Zudem müssten sich alle Seiten darüber im Klaren sein, dass ein reines Einfrieren des Krieges an der gegenwärtigen Front keinen Frieden garantiert. Denn selbst wenn Kiew gewisse Gebietsverluste akzeptierte, gehen Moskaus unlängst bekräftigte Maximalforderungen deutlich über die oft zitierten «Realitäten auf dem Schlachtfeld» hinaus: Russland kontrolliert nämlich lediglich einen Teil der beanspruchten Regionen Luhansk, Donezk, Saporischja und Cherson.
Putin geht es ohnehin um mehr: Er fordert offensiv die Rückabwicklung der gesamten Nato-Osterweiterung seit dem Ende des Kalten Krieges.

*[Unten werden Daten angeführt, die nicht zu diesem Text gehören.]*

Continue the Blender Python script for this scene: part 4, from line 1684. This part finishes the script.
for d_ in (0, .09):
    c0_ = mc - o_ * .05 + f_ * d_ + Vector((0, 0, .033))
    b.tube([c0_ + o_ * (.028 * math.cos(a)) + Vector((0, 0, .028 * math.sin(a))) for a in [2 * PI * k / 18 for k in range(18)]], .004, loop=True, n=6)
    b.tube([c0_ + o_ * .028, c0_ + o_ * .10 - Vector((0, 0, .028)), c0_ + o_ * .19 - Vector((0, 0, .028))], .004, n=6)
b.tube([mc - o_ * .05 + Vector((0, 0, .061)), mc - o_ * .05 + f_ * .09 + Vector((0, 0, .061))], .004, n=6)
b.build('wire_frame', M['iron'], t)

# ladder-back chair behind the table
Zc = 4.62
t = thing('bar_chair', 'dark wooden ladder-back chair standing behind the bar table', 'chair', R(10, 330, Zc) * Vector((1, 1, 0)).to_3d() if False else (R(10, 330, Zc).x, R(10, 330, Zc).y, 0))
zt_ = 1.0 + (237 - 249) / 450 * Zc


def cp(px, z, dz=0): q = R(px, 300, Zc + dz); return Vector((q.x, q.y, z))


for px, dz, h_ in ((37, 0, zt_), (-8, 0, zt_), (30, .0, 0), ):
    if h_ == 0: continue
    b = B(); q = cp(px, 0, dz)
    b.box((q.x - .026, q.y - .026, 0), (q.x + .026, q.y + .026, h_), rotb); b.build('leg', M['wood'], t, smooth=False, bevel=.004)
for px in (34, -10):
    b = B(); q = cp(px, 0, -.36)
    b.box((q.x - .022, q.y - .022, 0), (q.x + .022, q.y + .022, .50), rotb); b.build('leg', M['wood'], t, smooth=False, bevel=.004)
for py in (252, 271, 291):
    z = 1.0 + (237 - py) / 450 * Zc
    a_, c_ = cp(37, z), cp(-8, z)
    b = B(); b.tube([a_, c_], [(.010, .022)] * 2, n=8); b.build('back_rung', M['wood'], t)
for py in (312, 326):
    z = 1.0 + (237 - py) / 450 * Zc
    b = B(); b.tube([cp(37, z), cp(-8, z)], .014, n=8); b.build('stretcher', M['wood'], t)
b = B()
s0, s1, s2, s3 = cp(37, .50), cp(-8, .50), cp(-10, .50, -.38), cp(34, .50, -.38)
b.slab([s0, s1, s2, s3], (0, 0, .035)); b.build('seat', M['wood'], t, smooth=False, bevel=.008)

Das bedeutet, dass sich die Regierung in Washington eher früher als später die Frage stellen muss, mit welchen Mitteln sie bereit ist, den Ambitionen des Kremls entgegenzutreten.
Diese ist gerade in Trumps Umfeld umstritten, wo sich Russland-Kritiker und Putin-Versteher einen Machtkampf liefern. Dass das Kräftemessen alles andere als entschieden ist, zeigt die Tatsache, dass Washington bisher keine Anstalten macht, die fast ausgeschöpften Militärhilfen an Kiew durch neue zu ergänzen. Dabei bleibt die Ukraine das wichtigste Bollwerk gegen Russlands imperiale Ambitionen. Ohne resolute Unterstützung und Sicherheitsgarantien bleibt sie potenziell auf Jahrzehnte hinaus ein gefährlicher Unruheherd.